10 March 2016
Bluffer-in-Chief D.J. Trump?
I'm still working my way through Steven Pinker's "The Better Angels of Our Nature," and found this:
A subtype of self-serving bias is "positive illusions," considered a bargaining tactic, or a credible bluff.
"In recruiting an ally to support you in a risky venture, in bargaining for the best deal, or in intimidating an adversary into backing down, you stand to gain if you credibly exaggerate your strengths. Believing your own exaggeration is better than cynically lying about it, because the arms race between lying and lie detection has equipped your audience with the means of seeing through barefaced lies.
"As long as your exaggerations are not laughable, your audience cannot afford to ignore your self-assessment altogether, because you have more information about yourself than anyone else does, and you have a built-in incentive not to distort your assessment too much or you would constantly blunder into disasters.
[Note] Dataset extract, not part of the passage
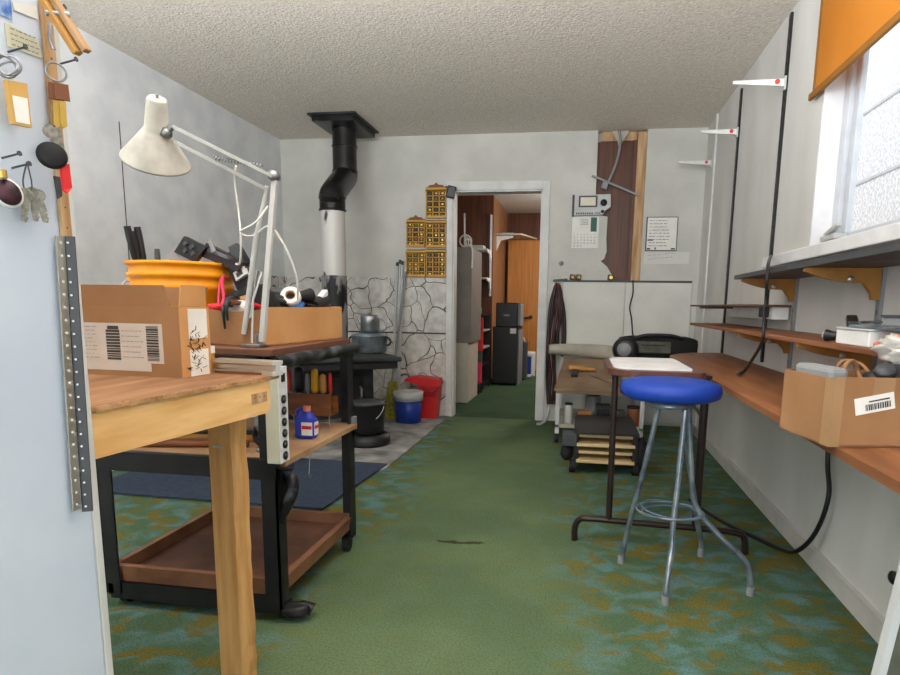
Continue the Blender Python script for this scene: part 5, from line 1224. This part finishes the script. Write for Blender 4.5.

"On the other hand, no individual can afford to be the only honest one in a community of self-enhancers."
So, proportionality is vital. If I were a wine-o-phile, I'd pour a glass of Trump-brand wine and read Trump Magazine. Oh, wait, its Web page says it is not affiliated with Donald J. Trump, and the magazine's out of business. Is Donnie Boy running out of real things to brag/bluff about?